Roncalli counselor plans to sue archdiocese

Local

INDIANAPOLIS (WISH) — A Roncalli High School guidance counselor placed on leave after her same-sex marriage was made public expressed her desire, alongside her legal team, to file a lawsuit against the Archdiocese of Indianapolis. 

Shelly Fitzgerald has worked at the private, Catholic school for 15 years and on Aug. 13 told News 8 her job was in jeopardy after someone showed her 2014 marriage certificate to school leaders, who said if she didn’t resign or end her marriage, her contract would not be renewed. 

“My wait is over,” she said. “Today, I take my fate into my own hands. The movement starts now. I will not rest until changes are made, not until the Church has fully heard ‘Shelly’s Voice.'”

The Thursday afternoon press conference was held “in response to Roncalli High School and the Archdiocese of Indianapolis making it clear, by words and deeds, that further negotiations between the parties will be futile,” according to a spokesperson for Fitzgerald. 

Fitzgerald spoke about an expansion to her legal team, as well as her goals for affecting change through litigation.

“My mission is simply to convince the Catholic Church and Catholic High Schools across the U.S. to implement positive and permanent policy changes that affirm the LGBT+ community and acknowledge the rights bestowed upon that community by the rule of law,” she said. 

Fitzgerald said she hopes the Archdiocese of Indianapolis makes four changes to policies. 

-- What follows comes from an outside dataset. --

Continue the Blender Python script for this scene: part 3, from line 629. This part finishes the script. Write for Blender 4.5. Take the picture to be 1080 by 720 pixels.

First, she said it should remove language from the contract stopping LGBT employees of the Archdiocese from being in same-sex marriages. Second, she wants the Archdiocese to rehire anyone fired due to a same-sex marriage. Third, Fitzgerald believes benefits should be provided to the spouses of LGBT employees. Fourth, Fitzgerald wants to see Gay-Straight Alliance formations in every Catholic high school. 

Leaders from Shelly’s Voice Advocacy Group, Indiana Youth Group, DignityUSA and New Ways Ministry attended the press conference, as did State Sen.-elect J.D. Ford, who will be Indiana’s first openly gay lawmaker. 

The Archdiocese of Indianapolis said Thursday night it was not planning to respond until it has a chance to review what was shared during Thursday afternoon’s press conference.